-- Begin Source data --
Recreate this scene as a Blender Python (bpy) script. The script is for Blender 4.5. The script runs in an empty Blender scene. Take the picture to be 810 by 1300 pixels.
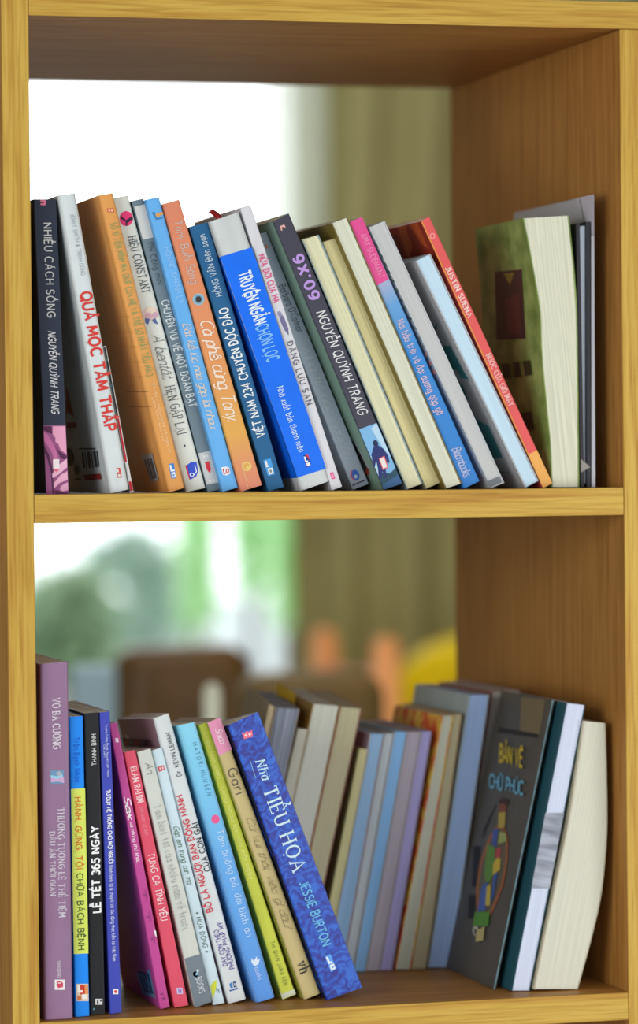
import bpy, bmesh, math, random
from mathutils import Vector, Matrix

random.seed(7)
SC = bpy.context.scene
COL = SC.collection
R = math.radians

# ---------------------------------------------------------------- camera
H0 = 0.95                                   # height of the middle shelf above the floor
CX, CY, CZ = -0.41954, -2.25223, 0.01672 + H0
YAW, PIT, ROL, FPX = 0.26374, -0.01296, -0.0104, 4536.08
_F = Vector((math.sin(YAW)*math.cos(PIT), math.cos(YAW)*math.cos(PIT), math.sin(PIT)))
_R = Vector((math.cos(YAW), -math.sin(YAW), 0))
_U = _R.cross(_F)
CR = math.cos(ROL)*_R + math.sin(ROL)*_U
CU = -math.sin(ROL)*_R + math.cos(ROL)*_U
CAMP = Vector((CX, CY, CZ))
cd = bpy.data.cameras.new('camera')
cam = bpy.data.objects.new('camera', cd)
COL.objects.link(cam)
m = Matrix((CR, CU, -_F)).transposed().to_4x4()
m.translation = CAMP
cam.matrix_world = m
cd.sensor_fit = 'VERTICAL'
cd.sensor_height = 36
cd.lens = FPX/1300*36
cd.clip_start = 0.05
cd.clip_end = 200
cd.dof.use_dof = True
cd.dof.focus_distance = 2.33
cd.dof.aperture_fstop = 3.7
SC.camera = cam

# ---------------------------------------------------------------- sky, lamps, exposure
def s2l(c):
    c = c/255.0
    return c/12.92 if c <= 0.04045 else ((c+0.055)/1.055)**2.4
def rgb(r, g, b, k=1.0):
    return (s2l(r)*k, s2l(g)*k, s2l(b)*k, 1.0)

w = bpy.data.worlds.new('sky')
SC.world = w
w.use_nodes = True
nt = w.node_tree
nt.nodes.clear()
wo = nt.nodes.new('ShaderNodeOutputWorld')
bg = nt.nodes.new('ShaderNodeBackground')
tc = nt.nodes.new('ShaderNodeTexCoord')
sx = nt.nodes.new('ShaderNodeSeparateXYZ')
rp = nt.nodes.new('ShaderNodeValToRGB')
nt.links.new(tc.outputs['Generated'], sx.inputs[0])
mr = nt.nodes.new('ShaderNodeMapRange')
mr.inputs['From Min'].default_value = -0.6
mr.inputs['From Max'].default_value = 0.8
nt.links.new(sx.outputs['Y'], mr.inputs['Value'])
nt.links.new(mr.outputs[0], rp.inputs[0])
rp.color_ramp.elements[0].color = (0.74, 0.775, 0.81, 1)
rp.color_ramp.elements[1].color = (2.3, 2.45, 2.5, 1)
nt.links.new(rp.outputs[0], bg.inputs['Color'])
nt.links.new(bg.outputs[0], wo.inputs[0])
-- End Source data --
■ Directions: Reproduce the material word for word. Any pictures should be left out of the copy.

■ Written solution:
Recreate this scene as a Blender Python (bpy) script. The script is for Blender 4.5. The script runs in an empty Blender scene. Take the picture to be 810 by 1300 pixels.
import bpy, bmesh, math, random
from mathutils import Vector, Matrix

random.seed(7)
SC = bpy.context.scene
COL = SC.collection
R = math.radians

# ---------------------------------------------------------------- camera
H0 = 0.95                                   # height of the middle shelf above the floor
CX, CY, CZ = -0.41954, -2.25223, 0.01672 + H0
YAW, PIT, ROL, FPX = 0.26374, -0.01296, -0.0104, 4536.08
_F = Vector((math.sin(YAW)*math.cos(PIT), math.cos(YAW)*math.cos(PIT), math.sin(PIT)))
_R = Vector((math.cos(YAW), -math.sin(YAW), 0))
_U = _R.cross(_F)
CR = math.cos(ROL)*_R + math.sin(ROL)*_U
CU = -math.sin(ROL)*_R + math.cos(ROL)*_U
CAMP = Vector((CX, CY, CZ))
cd = bpy.data.cameras.new('camera')
cam = bpy.data.objects.new('camera', cd)
COL.objects.link(cam)
m = Matrix((CR, CU, -_F)).transposed().to_4x4()
m.translation = CAMP
cam.matrix_world = m
cd.sensor_fit = 'VERTICAL'
cd.sensor_height = 36
cd.lens = FPX/1300*36
cd.clip_start = 0.05
cd.clip_end = 200
cd.dof.use_dof = True
cd.dof.focus_distance = 2.33
cd.dof.aperture_fstop = 3.7
SC.camera = cam

# ---------------------------------------------------------------- sky, lamps, exposure
def s2l(c):
    c = c/255.0
    return c/12.92 if c <= 0.04045 else ((c+0.055)/1.055)**2.4
def rgb(r, g, b, k=1.0):
    return (s2l(r)*k, s2l(g)*k, s2l(b)*k, 1.0)

w = bpy.data.worlds.new('sky')
SC.world = w
w.use_nodes = True
nt = w.node_tree
nt.nodes.clear()
wo = nt.nodes.new('ShaderNodeOutputWorld')
bg = nt.nodes.new('ShaderNodeBackground')
tc = nt.nodes.new('ShaderNodeTexCoord')
sx = nt.nodes.new('ShaderNodeSeparateXYZ')
rp = nt.nodes.new('ShaderNodeValToRGB')
nt.links.new(tc.outputs['Generated'], sx.inputs[0])
mr = nt.nodes.new('ShaderNodeMapRange')
mr.inputs['From Min'].default_value = -0.6
mr.inputs['From Max'].default_value = 0.8
nt.links.new(sx.outputs['Y'], mr.inputs['Value'])
nt.links.new(mr.outputs[0], rp.inputs[0])
rp.color_ramp.elements[0].color = (0.74, 0.775, 0.81, 1)
rp.color_ramp.elements[1].color = (2.3, 2.45, 2.5, 1)
nt.links.new(rp.outputs[0], bg.inputs['Color'])
nt.links.new(bg.outputs[0], wo.inputs[0])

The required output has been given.